Project Treble Has Made Android Updates Faster

Project Treble Has Made Android Updates Faster

Android updates have been a mess for as long as there have been Android updates, and none of Google’s past attempts to improve the situation have gone anywhere. In Android 8.0 Oreo, Google implemented Project Treble, which was supposed to make it faster and easier for OEMs to roll out new OS versions. This is the first update cycle when Treble could make a difference. So, is it? Probably!

Project Treble takes the old monolithic system updates and splits them into two parts. There’s a vendor implementation that controls the phone’s hardware like the ARM chip and radios, and then the Android OS plugs into that. This arrangement means the vendor layer is forward-compatible with future OS updates, so device makers don’t need to rebuild each update on top of new vendor code.

Google’s pitch for Treble is that it would speed up system updates while also making it possible to support phones for longer. Even if a hardware vendor stopped making drivers for an old chip, OEMs could still update the OS on top of it. However, only phones that shipped with Oreo (like most 2017 flagships) were guaranteed to have Treble.

Project Treble Has Made Android Updates Faster

At first, updating Oreo phones to Pie didn’t seem any faster than the Nougat to Oreo update timeline. However, the data assembled by Android Authority shows Pie is making its way to some phones faster. The site looked at how long it took for Nougat, Oreo, and Pie updates to hit the flagship phones from Samsung, Huawei, LG, OnePlus, HTC, Sony, Motorola, Xiaomi, and Nokia.
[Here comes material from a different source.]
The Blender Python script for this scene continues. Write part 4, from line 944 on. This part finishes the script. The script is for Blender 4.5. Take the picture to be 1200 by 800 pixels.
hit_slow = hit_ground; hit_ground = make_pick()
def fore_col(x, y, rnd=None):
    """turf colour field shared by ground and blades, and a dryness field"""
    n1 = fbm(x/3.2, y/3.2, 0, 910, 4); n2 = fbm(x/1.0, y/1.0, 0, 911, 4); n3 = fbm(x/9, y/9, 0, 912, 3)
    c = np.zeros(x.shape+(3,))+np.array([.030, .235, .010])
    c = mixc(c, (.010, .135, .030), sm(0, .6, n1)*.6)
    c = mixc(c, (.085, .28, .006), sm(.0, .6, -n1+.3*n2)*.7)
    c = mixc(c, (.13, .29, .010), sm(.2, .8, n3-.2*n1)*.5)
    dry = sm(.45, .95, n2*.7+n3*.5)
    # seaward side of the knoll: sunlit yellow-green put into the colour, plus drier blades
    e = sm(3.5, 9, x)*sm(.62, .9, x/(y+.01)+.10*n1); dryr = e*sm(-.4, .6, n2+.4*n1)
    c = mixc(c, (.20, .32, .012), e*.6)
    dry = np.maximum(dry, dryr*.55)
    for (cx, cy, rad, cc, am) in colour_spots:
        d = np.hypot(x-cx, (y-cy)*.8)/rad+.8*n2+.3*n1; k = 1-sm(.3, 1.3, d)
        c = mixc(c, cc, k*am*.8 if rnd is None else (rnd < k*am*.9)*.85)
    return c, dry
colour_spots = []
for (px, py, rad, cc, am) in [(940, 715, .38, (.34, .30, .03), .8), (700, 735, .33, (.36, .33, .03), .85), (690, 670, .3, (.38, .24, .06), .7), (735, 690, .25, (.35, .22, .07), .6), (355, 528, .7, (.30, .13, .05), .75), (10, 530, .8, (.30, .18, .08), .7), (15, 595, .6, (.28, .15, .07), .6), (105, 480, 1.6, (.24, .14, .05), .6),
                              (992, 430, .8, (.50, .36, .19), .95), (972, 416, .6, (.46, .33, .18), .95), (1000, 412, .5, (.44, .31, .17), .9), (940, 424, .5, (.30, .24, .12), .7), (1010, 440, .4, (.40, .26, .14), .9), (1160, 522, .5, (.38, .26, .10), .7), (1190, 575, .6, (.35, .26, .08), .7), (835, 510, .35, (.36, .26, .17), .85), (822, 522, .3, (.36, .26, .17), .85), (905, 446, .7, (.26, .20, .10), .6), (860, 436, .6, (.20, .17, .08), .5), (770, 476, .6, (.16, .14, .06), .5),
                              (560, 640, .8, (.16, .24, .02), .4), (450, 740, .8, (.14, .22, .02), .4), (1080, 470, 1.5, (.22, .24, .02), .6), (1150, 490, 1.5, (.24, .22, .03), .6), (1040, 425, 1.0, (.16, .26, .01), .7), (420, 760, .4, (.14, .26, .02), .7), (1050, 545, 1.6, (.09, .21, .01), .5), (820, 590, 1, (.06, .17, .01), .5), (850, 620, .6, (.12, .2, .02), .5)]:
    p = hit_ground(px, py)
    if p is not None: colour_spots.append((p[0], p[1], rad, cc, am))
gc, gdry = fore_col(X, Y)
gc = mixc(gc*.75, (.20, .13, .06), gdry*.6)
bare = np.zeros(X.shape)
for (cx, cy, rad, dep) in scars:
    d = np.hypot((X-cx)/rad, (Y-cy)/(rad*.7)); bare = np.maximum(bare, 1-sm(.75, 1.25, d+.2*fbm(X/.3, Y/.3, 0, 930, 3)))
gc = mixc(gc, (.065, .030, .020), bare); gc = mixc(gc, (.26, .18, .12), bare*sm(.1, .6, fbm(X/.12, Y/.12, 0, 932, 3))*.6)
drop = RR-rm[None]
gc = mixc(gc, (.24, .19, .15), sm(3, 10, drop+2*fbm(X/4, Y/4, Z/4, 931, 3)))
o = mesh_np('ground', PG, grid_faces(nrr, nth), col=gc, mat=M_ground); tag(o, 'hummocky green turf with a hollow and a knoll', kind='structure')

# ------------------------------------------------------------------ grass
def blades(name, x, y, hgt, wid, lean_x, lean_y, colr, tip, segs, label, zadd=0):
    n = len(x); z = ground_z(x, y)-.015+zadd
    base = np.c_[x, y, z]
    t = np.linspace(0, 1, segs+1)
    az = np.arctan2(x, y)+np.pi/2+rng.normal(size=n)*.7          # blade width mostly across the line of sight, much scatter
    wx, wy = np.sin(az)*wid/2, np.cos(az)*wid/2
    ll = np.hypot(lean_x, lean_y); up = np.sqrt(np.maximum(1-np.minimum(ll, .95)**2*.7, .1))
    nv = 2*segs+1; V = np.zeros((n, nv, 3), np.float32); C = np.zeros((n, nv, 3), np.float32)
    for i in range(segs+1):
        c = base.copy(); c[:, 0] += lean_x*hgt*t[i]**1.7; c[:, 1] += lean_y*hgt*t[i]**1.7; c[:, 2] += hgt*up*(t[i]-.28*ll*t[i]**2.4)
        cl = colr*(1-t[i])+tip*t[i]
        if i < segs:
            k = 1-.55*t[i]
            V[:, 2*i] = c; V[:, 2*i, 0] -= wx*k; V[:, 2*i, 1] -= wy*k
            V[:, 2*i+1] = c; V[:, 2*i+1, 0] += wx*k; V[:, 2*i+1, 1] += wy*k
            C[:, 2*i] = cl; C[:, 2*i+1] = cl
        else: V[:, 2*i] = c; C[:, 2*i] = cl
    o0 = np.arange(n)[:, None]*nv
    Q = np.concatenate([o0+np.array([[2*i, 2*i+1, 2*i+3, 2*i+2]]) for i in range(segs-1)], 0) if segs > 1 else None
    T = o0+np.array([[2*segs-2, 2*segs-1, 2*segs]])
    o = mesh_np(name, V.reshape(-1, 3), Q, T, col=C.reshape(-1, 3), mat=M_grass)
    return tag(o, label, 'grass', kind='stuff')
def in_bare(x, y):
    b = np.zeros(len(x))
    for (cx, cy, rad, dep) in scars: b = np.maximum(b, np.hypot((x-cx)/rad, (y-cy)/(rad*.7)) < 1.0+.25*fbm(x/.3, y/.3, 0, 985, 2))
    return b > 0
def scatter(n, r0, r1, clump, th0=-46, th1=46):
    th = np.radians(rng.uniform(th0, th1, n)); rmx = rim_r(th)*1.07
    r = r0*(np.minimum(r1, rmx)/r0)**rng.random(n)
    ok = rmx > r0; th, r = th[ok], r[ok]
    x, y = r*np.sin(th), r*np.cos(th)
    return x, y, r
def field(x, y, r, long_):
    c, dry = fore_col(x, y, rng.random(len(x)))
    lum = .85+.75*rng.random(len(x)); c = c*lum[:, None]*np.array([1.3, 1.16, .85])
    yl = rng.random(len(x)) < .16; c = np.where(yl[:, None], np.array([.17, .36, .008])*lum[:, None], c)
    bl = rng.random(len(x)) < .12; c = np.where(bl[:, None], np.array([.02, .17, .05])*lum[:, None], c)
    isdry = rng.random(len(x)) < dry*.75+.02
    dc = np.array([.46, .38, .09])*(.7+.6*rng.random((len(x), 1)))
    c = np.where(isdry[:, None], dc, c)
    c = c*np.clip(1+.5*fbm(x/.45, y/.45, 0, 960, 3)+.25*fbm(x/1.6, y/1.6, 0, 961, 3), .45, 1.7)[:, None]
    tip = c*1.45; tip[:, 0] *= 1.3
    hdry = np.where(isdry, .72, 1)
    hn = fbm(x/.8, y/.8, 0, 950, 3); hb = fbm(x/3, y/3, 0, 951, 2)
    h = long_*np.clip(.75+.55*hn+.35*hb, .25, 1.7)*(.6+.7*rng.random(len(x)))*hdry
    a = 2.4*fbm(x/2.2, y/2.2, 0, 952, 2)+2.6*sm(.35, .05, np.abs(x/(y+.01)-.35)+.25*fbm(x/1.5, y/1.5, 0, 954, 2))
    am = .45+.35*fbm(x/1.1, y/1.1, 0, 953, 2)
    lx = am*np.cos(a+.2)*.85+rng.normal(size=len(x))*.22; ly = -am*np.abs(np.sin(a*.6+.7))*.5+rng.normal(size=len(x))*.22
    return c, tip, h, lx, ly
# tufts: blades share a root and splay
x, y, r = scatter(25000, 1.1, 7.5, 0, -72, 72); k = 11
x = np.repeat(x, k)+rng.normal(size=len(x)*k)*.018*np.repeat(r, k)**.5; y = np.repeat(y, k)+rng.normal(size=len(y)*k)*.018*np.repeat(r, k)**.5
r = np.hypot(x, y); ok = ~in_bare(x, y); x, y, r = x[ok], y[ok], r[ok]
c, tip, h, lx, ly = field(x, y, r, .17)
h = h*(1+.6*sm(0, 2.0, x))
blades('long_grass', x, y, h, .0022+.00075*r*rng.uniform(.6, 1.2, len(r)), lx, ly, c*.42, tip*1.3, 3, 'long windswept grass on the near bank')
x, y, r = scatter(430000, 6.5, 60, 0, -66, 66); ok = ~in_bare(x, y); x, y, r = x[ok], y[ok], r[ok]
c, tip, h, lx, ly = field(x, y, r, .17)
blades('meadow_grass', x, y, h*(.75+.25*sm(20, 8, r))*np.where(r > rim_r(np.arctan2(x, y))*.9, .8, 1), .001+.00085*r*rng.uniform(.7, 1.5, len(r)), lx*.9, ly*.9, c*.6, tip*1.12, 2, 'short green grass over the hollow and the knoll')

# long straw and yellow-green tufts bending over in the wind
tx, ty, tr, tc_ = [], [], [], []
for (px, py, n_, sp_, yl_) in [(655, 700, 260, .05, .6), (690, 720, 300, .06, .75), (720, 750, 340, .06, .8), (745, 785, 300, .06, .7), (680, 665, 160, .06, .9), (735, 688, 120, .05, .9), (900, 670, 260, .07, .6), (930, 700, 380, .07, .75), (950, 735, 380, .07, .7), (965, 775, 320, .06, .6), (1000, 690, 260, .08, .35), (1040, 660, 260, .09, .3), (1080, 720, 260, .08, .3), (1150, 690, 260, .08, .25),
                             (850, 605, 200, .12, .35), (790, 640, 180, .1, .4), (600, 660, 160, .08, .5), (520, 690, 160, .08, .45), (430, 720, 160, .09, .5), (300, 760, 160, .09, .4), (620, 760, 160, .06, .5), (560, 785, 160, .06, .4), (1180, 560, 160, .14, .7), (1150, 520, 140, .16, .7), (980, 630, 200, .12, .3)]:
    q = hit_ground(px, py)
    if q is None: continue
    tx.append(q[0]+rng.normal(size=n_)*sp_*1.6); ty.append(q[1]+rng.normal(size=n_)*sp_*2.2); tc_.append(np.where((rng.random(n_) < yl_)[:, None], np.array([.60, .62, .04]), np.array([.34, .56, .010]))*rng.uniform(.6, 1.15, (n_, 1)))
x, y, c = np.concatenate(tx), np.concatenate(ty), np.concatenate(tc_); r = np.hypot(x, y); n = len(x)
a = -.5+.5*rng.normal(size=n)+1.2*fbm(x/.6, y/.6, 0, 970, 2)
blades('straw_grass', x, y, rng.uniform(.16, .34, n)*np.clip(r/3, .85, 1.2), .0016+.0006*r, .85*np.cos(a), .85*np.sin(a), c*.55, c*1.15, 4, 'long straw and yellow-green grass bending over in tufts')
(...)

According to the data, the Pie update started reaching Samsung, Huawei, OnePlus, Sony, and Xiaomi phones faster than Nougat and Oreo. LG hasn’t released a Pie update, and it’s too late to improve its record. LG’s updates have traditionally been a mess anyway. Motorola’s update timeline gets longer every year, but that’s probably a result of repeated job cuts. HTC is also lagging — it has yet to roll out any updates, and it might never get around to it as the company continues to hemorrhage money every quarter.

It’s important to note this is not a measure of how many total phones are getting the Pie update. It’s just the initial rollout for flagship devices. Phones in certain markets (like the US) could still be delayed for carrier testing, and midrange phones might still get slower updates. Still, project Treble appears to be making some positive impact.